To address the nature of Hong Kong’s cultural space as it relates to Jin Yong’s writing, we must again raise the question of nationalism, cultural identity, and historical memory in Jin Yong’s fictional world. In his first essay, Weijie Song, the author of From Entertainment Activity to Utopian Impulse: Rereading Jin Yongs Martial Arts Fiction (1999), which made a groundbreaking contribution to the study of the martial arts novel, argues that Jin Yong’s writing has gone beyond a single metanarrative of the motif of “nation-state”; Song illustrates how Jin’s diverse representation of hybrid nationalism, the paradox of identity, and historical amnesia have shown a more complex colonial space. However, as Song points out, even if Jin Yong has deconstructed the old binarism of domination/resistance in terms of the oscillation between nation building and personal emotion, he still holds the belief that Chinese culture is much broader and more profound than that of Western and other ethnic groups.

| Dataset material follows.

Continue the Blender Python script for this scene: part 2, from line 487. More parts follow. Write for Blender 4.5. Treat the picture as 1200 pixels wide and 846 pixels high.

Since culture is a terrain where the unequal divisions of ethnicity, gender, and class are established and contested, a study of these divisions helps us locate Jin Yong’s novels within the broader context of symbolic production and expression and within the larger struggle of power relations. Following Weijie Song’s decoding of Jin Yong’s allegoric meaning of nationalism/ethnicity, Jianmei Liu takes gender politics into consideration. From the perspective of the group image of “bad” and “strange” women and the definitions of femininity and masculinity, Liu’s essay attempts to reveal Jin Yong’s writing position as ambivalent, which enables him to question Western modernity and vacillate between high and low literatures. Furthermore, such an ambivalent position is connected to and conditioned by the postcolonial context, in which Jin Yong’s writing is sharply contrasted with the revolutionary literature of the Mao period.